Perto de casa havia o quê? A doceira Paulista, com muitos docinhos e a
empadinha. No colégio de freiras, no
mês de outubro, tínhamos que vender comida no recreio para arrecadar dinheiro para as Missões. Maria
da Glória fazia pirulitos em casa. Um
dia, a luz acabou, usou uma grande
vela e, no fim, a vela caiu no tacho. Só
depois de vendidos os pirulitos é que
gargalhou, anunciando que talvez ficássemos com as paredes do estômago grudadas.
Eu, com muito tino comercial,
comprava uma bandeja de empadinhas na doceira Paulista e as vendia
um pouco além do preço. Nem fiz
muitas contas, era lucro certo. Só me
dei ao luxo de comer uma empadinha por dia; e, no fim do mês, tive a
nada grata notícia, dada por minha
mãe fazendo as contas, de que diariamente comera o meu lucro. Acabei como comecei, e os missionários
se deram mal.
Também bem perto o Nosso Ponto, com sanduíches perfeitos de pernil. Não poderia dizer no que constituía sua perfeição, mas, quando o pai
chegava do Jockey, numa jornada
especialmente lucrativa, nos convidava para lá.
Com os amigos e amigas, ia-se na
confeitaria Yara. A graça do lugar
eram as mesas todas escritas a canivete com os nomes dos apaixonados,
os Romeus e Julietas do Jardim
América. Foi lá que aprendi que o
leite do chá era frio mesmo, depois
de reclamar do garçom que revirou
os olhos, entediado.
Outro dia, vi que saiu um livro
com a história da Maysa. Maysa, menina, era colega de escola e tínhamos
uma amiga em comum, a Rosaura.
Íamos ao Cine Paulista, para depois
tomar um sorvete, na Augusta com a
Oscar Freire. Ela já era aquela coisa
de um colorido lindo e já tinha dentro de si a Maysa adulta, inteirinha.
Havia as cantinas. Lembro-me da
Cantina 1060. Longe, de verdade,
com gente cantando e um menino
pálido, garçom, muito branco, daquele branco de mármore italiano.
E, ainda por cima, malabarista, de
calças curta pretas. O cantor era cego, e eu me apaixonava um pouquinho pelo menino toda vez que ia lá.

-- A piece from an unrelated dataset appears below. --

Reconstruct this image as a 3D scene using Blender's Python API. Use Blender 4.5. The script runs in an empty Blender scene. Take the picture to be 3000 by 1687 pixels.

A primeira saída com o namorado
foi na Vieira de Carvalho (sempre
achei que fosse o Fasano, mas me dizem que não), num segundo andar,
com chão de espelho e luz colorida, e
os foxes e boleros de antanho. Talvez eu seja muito crítica, mas provavelmente comemos coquetel de camarão e algum bife com molho francês. Eu vestida de faille verde claro,
cintura de pilão, e sandália dourada.
Éramos bregas no fim dos 50.
Casados, passamos com as crianças para a Cantina do Povo, em Pinheiros. Não tinha nada demais, no
começo. Íamos lá para a pizza, mas o
pai sedutor ficou amigo do Pepe, da
mulher do Pepe, da filha do Pepe.
E a comida foi ficando deliciosa,
feita exclusivamente para nós. Eram
surpresas. Um dia, um franguinho
assado, cheio de gosto; outro dia,
lulas, arrozes de tico-tico. Enfim,
nunca comi tão bem da comida rústica da Itália quanto naquela gloriosa Cantina do Povo. E fui me acos-
tumando a berinjelas, a pimentões,
a sardelas, a camarões gigantes.
Era uma bela festa dominical regada
a Guaraná.
O que me lembro bem era a força
que tinha uma experiência dessas,
nada banalizada. Cada coisa uma
novidade. A alcachofra, quase um
milagre; o peixinho pequeno, tão
miúdo e prata; a sensação de descoberta do mundo. O garçom da Cantina do Povo saiu de lá e trabalhou
com meu pai por 30 anos, tanto os
laços que uniam fornecedores e
clientela. Deixou os frangos e foi trabalhar com ferro e aço. Pois, pois.